The Books of Solomon

Topics & people (7)

Summary

King Solomon, the wisest ruler Israel ever had, is connected to three books in the Hebrew scriptures: Proverbs, Ecclesiastes, and the Song of Songs. Together they pass down the legacy of his wisdom in a surprising way, inviting readers to learn from both his successes and his failures. Read against the backdrop of Eden — where humans chose to become wise in their own eyes — these books call us to choose God's wisdom, "the fear of the Lord," so we can fulfill humanity's purpose of ruling the world united with God and one another.

Key Points

Solomon's Story: Wisdom and Failure

  • To appreciate Solomon's wisdom, the video returns to Eden, where God commissioned Adam and Eve to rule creation together in intimacy and love — and to rule you need wisdom.
  • The humans could live by God's wisdom (leading to life) or become wise in their own eyes; they took the knowledge of good and bad into their own hands, breaking the intimacy between man and woman and leading to division and death.
  • Solomon prayed for the knowledge to know good from bad so he could rule with true wisdom, reversing Adam and Eve's failure and bringing abundance — every Israelite sat in peace under their own fruit tree, as if re-creating Eden.
  • But Solomon failed: he married hundreds of foreign women and was deceived into following their gods, beginning Israel's long descent into self-destruction.

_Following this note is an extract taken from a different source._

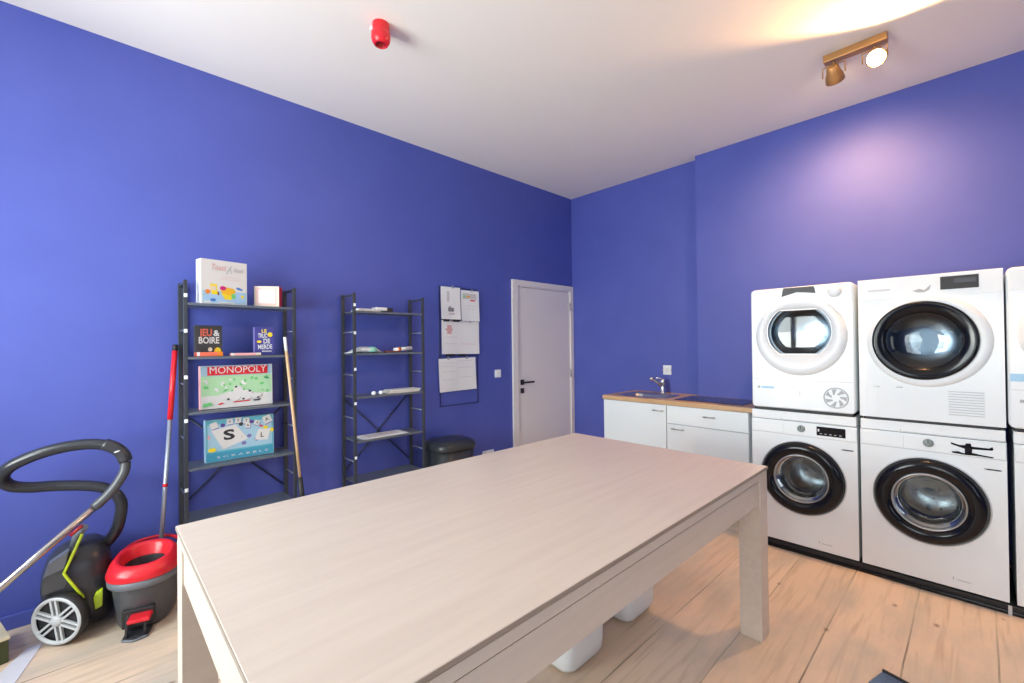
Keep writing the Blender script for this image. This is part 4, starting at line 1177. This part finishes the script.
# ------------------------------------------------------------------ mop bucket
def bucket():
    ang = math.radians(74)
    t = thing('mop_bucket', 'oval dark grey mop bucket with red wringer top and red pedal', 'mop bucket', (0.205, 3.100, 0), ang)
    def ov(a, b_, z, dx=0, dz=0, n=44, e=2.3):
        pts = []
        for k in range(n):
            q = 2 * PI * k / n; c, s_ = math.cos(q), math.sin(q)
            x = a * math.copysign(abs(c) ** (2 / e), c); y = b_ * math.copysign(abs(s_) ** (2 / e), s_)
            pts.append((x + dx, y, z + dz * x))
        return pts
    b = MB().use(MDG)
    b.ring_loft([ov(0.155, 0.108, 0.004), ov(0.165, 0.118, 0.02), ov(0.200, 0.142, 0.235), ov(0.200, 0.142, 0.245), ov(0.186, 0.128, 0.245), ov(0.150, 0.10, 0.03)], True, True)
    b.build('pail', t)
    r = MB().use(MMG)
    r.ring_loft([ov(0.205, 0.147, 0.226), ov(0.217, 0.158, 0.232), ov(0.219, 0.160, 0.262), ov(0.211, 0.152, 0.268), ov(0.195, 0.136, 0.262)], False, False)
    r.build('rim', t)
    # red wringer, a sloping collar over the near end
    w_ = MB().use(MRED)
    dx = -0.055
    w_.ring_loft([ov(0.160, 0.152, 0.272, dx, 0.03), ov(0.163, 0.154, 0.288, dx, 0.10), ov(0.150, 0.142, 0.325, dx, 0.14), ov(0.128, 0.122, 0.350, dx, 0.16), ov(0.115, 0.110, 0.353, dx, 0.16), ov(0.105, 0.100, 0.340, dx, 0.14), ov(0.090, 0.085, 0.300, dx, 0.05)], False, False)
    wo = w_.build('wringer', t)
    bk = MB().use(MDG2)
    bk.ring_loft([ov(0.104, 0.098, 0.335, dx, 0.14), ov(0.085, 0.080, 0.27, dx), ov(0.06, 0.05, 0.12, dx)], False, True); bk.build('basket', wo)
    hd = MB().use(MRED)
    hd.tube([(0.02, 0.145, 0.28), (0.09, 0.140, 0.315), (0.17, 0.09, 0.335), (0.200, 0.0, 0.34), (0.17, -0.085, 0.335), (0.09, -0.135, 0.315), (0.02, -0.145, 0.28)], 0.009, 10, smooth_path=6)
    hd.build('carrying_handle', t)
    # pedal at the near end
    pf = MB().use(MBLACKM)
    pf.box(-0.193, -0.14, -0.065, 0.065, 0.035, 0.125, 0.006); pf.build('pedal_recess', t)
    pd = MB().use(MRED)
    pd.box(-0.258, -0.172, -0.062, 0.030, 0.082, 0.104, 0.009); pd.build('pedal', t)
    pm = MB().use(MDG2)
    pm.box(-0.245, -0.15, -0.052, 0.052, 0.002, 0.012, 0.003)
    pm.tube([(-0.235, -0.035, 0.01), (-0.205, -0.035, 0.09)], 0.006, 8).tube([(-0.235, 0.035, 0.01), (-0.185, 0.04, 0.10), (-0.17, 0.045, 0.125)], 0.008, 8)
    pm.use(MMG).tube([(-0.24, -0.05, 0.006), (-0.262, 0.0, 0.006), (-0.24, 0.05, 0.006)], 0.006, 8, smooth_path=5)
    pm.build('pedal_frame', t)
bucket()
def mop():
    t = thing('mop', 'spin mop with red and grey pole standing in the bucket', 'mop', (0, 0, 0))
    a, c = Vector((0.357, 3.375, 1.455)), Vector((0.258, 3.208, 0.14))
    P_ = lambda k: a.lerp(c, k)
    MB().use(MBLACKM).cyl(P_(0), P_(0.028), 0.014, n=14).build('end_cap', t)
    tag(MB().use(MRED).cyl(P_(0.028), P_(0.34), 0.0145, n=14).build('grip', t), 'red upper pole')
    tag(MB().use(MALU).cyl(P_(0.34), P_(0.95), 0.0115, n=14).build('pole', t), 'grey lower pole')
    MB().use(MRED).cyl(P_(0.618), P_(0.632), 0.0125, n=14).build('band', t)
    MB().use(MBLACKM).cyl(P_(0.94), P_(1.0), 0.02, 0.032, n=18).build('mop_head', t)
mop()
def broom():
    t = thing('broom', 'wooden-handled broom leaning on the right front corner of the games shelves', 'broom', (0, 0, 0))
    a, c = Vector((0.919, 3.172, 1.501)), Vector((0.999, 3.142, 0.555))
    MB().use(MWPLAS).cyl(a, a.lerp(c, 0.10), 0.0095, n=14).build('handle_tip', t)
    tag(MB().use(MSTICK).cyl(a.lerp(c, 0.10), c, 0.0095, n=14).build('handle', t), 'beech-coloured stick')
    d = c + (c - a).normalized() * 0.25
    MB().use(MBLACKM).cyl(c, d, 0.016, 0.018, n=14).build('socket', t)
    sk = MB().use(MBLACKM).cyl(d, Vector((d.x + 0.022, d.y - 0.008, 0.10)), 0.012, n=12); sk.build('lower_pole', t)
    h = MB().use(MBLACKM).box(d.x - 0.03, d.x + 0.07, d.y - 0.13, d.y + 0.03, 0.08, 0.12, 0.01); h.build('head', t)
    br = MB().use(MDG).box(d.x - 0.024, d.x + 0.064, d.y - 0.125, d.y + 0.025, 0.0, 0.08, 0.004); br.build('bristles', t)
broom()

# ------------------------------------------------------------------ odds and ends on the floor
def crate():
    t = thing('storage_box', 'dark green box with pale top at the lower left edge of the picture', 'box', (-0.415, 3.155, 0), math.radians(14))
    MB().use(mat('olive_card', (0.055, 0.065, 0.018), 0.7)).box(-0.10, 0.10, -0.11, 0.11, 0, 0.105, 0.003).build('box_body', t)
    MB().use(mat('pale_wood_lid', (0.70, 0.62, 0.42), 0.6)).box(-0.104, 0.104, -0.114, 0.114, 0.105, 0.118, 0.002).build('lid', t)
crate()
film = mat('thin_plastic_sheet', (0.74, 0.74, 0.80), 0.25)
o = MB().use(film).prism([(-0.03, 0.03, 0), (0.135, 0.41, 0), (0.185, 0.40, 0), (0.09, -0.02, 0)], (0, 0, 0.003)).build('plastic_strip')
o.location = (-0.375, 2.74, 0.0); o.rotation_euler = (0, 0, 0.0)
tag(o, 'pale translucent plastic strip lying on the boards beside the green box', 'plastic strip')
def floor_box():
    t = thing('floor_socket', 'small dark metal floor socket box at the bottom edge of the picture', 'floor socket', (2.385, 0.262, 0), math.radians(-16))
    MB().use(mat('blued_metal', (0.16, 0.22, 0.34), 0.25, 0.7)).box(-0.065, 0.065, -0.045, 0.045, 0, 0.010, 0.003).build('lid', t)
    MB().use(MBLACKM).box(0.058, 0.068, -0.048, 0.048, 0, 0.016, 0.002).build('hinge_edge', t)
floor_box()

# ------------------------------------------------------------------ ceiling things
def alarm():
    t = thing('fire_alarm_sounder', 'red fire alarm sounder on the white ceiling', 'fire alarm', (1.165, 2.265, ZC))
    b = MB().use(MRED).lathe([(0.046, 0.0), (0.047, -0.045), (0.045, -0.05)], (0, 0, 0), 'Z', 36, cap1=True); b.build('base', t)
    h = MB().use(MRED)
    h.lathe([(0.046, -0.045), (0.052, -0.052), (0.053, -0.075), (0.050, -0.095), (0.040, -0.112), (0.032, -0.118), (0.028, -0.112)], (0, 0, 0), 'Z', 36); h.build('horn', t)
    MB().use(MREDD).lathe([(0.029, -0.113), (0.020, -0.104), (0.001, -0.102)], (0, 0, 0), 'Z', 24).build('grille', t)
    MB().use(MWPLAS).box(-0.054, -0.040, 0.004, 0.028, -0.046, -0.026, 0.003).build('cable_gland', t)
alarm()
LCOL = (1.0, 0.52, 0.20)
def lamp():
    t = thing('ceiling_spotlight', 'two-headed bronze spotlight bar on the ceiling above the machines', 'spotlight', (3.37, 0.478, ZC))
    MB().use(MBRASS).box(-0.03, 0.03, -0.155, 0.155, -0.045, 0.0, 0.004).build('bar', t)
    def head(y, aim, lit):
        pos = Vector((0, y, -0.125)); aim = Vector(aim).normalized()
        q = aim.to_track_quat('-Z', 'Y').to_matrix().to_4x4()
        xf = Matrix.Translation(pos) @ q
        b = MB().use(MBRASS)
        prof = [(0.001, 0.058), (0.024, 0.056), (0.031, 0.048), (0.036, 0.02), (0.047, -0.01), (0.051, -0.045), (0.048, -0.047), (0.043, -0.035)]
        rings = [[xf @ Vector((r * math.cos(2 * PI * k / 28), r * math.sin(2 * PI * k / 28), z)) for k in range(28)] for r, z in prof]
        b.ring_loft(rings, True, False)
        h = b.build('lamp_head', t)
        g = MB().use(MBULB)
        g.ring_loft([[xf @ Vector((r * math.cos(2 * PI * k / 24), r * math.sin(2 * PI * k / 24), z)) for k in range(24)] for r, z in ((0.044, -0.038), (0.02, -0.043), (0.001, -0.044))], False, False)
        g.build('bulb', h)
        y_ = MB().use(MBRASS)
        y_.tube([(0, y, -0.045), (0, y, -0.062)], 0.007, 10)
        for s_ in (-1, 1):
            y_.tube([(0, y, -0.062), (0, y + s_ * 0.058, -0.068), (0, y + s_ * 0.058, -0.13)], 0.004, 8)
        y_.build('yoke', t)
    head(0.105, (0.80, -0.02, -0.62), True)
    head(-0.095, (-0.84, -0.25, -0.36), True)
    # the light the two lamps give
    a1 = Vector((0.80, -0.02, -0.62)).normalized(); p1 = Vector((3.37, 0.583, ZC - 0.125)) + a1 * 0.055
    spot('spotlight_wall', p1, p1 + Vector((0.52, 0.04, -0.82)), 92, 138, 1.0, LCOL, 0.03)
    a2 = Vector((-0.84, -0.25, -0.36)).normalized(); p2 = Vector((3.37, 0.383, ZC - 0.125)) + a2 * 0.055
    spot('spotlight_room', p2, p2 + a2, 72, 164, 0.3, LCOL, 0.03)
lamp()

Proverbs: The Fear of the Lord

  • Proverbs is known for hundreds of short, memorable sayings teaching how to live by God's wisdom ("Trust in the Lord with all your heart and do not be wise in your eyes").
  • Living by God's wisdom instead of your own is called "the fear of the Lord" — "the fear of the Lord is the beginning of wisdom."
  • It opens with nine chapters of poetic speeches from Solomon to his royal sons, urging them to pursue God's wisdom, symbolized as an elegant woman ("lady wisdom").
  • Where Eden's intimacy was violated by a failed search for wisdom, those who reunite with wisdom become wise human rulers; Proverbs 3 says embracing lady wisdom is taking hold of the tree of life — we stand before the tree each day with a choice to make.

Ecclesiastes and the Song of Songs

  • Ecclesiastes meets Solomon near the end of life, offering sober reflections: "life is hevel" — Hebrew for vapor or smoke, unpredictable and uncontrollable — lived "under the sun," outside the garden, confusing and difficult.
  • Even living by God's wisdom, life is full of disappointments, leading to the ultimate one: death. Yet the book concludes that we should still strive to live by wisdom and the fear of the Lord, with more realistic expectations.
  • The Song of Songs is, on its basic level, racy Hebrew love poetry between a man and a woman, but it builds on Proverbs' image of pursuing wisdom in a garden — here the woman searches for her lover, a poetic image of lady wisdom pursuing us so we can have life.
  • The song ends with the man and woman united in love under a fruit tree, working on two levels: celebrating human desire for intimacy and pointing to humanity's ultimate purpose — to be united with God and his wisdom and so rule the world together.

Notable Quotes

"The fear of the Lord is the beginning of wisdom."

"They are about how God designed all of us to rule the world by his wisdom so that we can all find true life."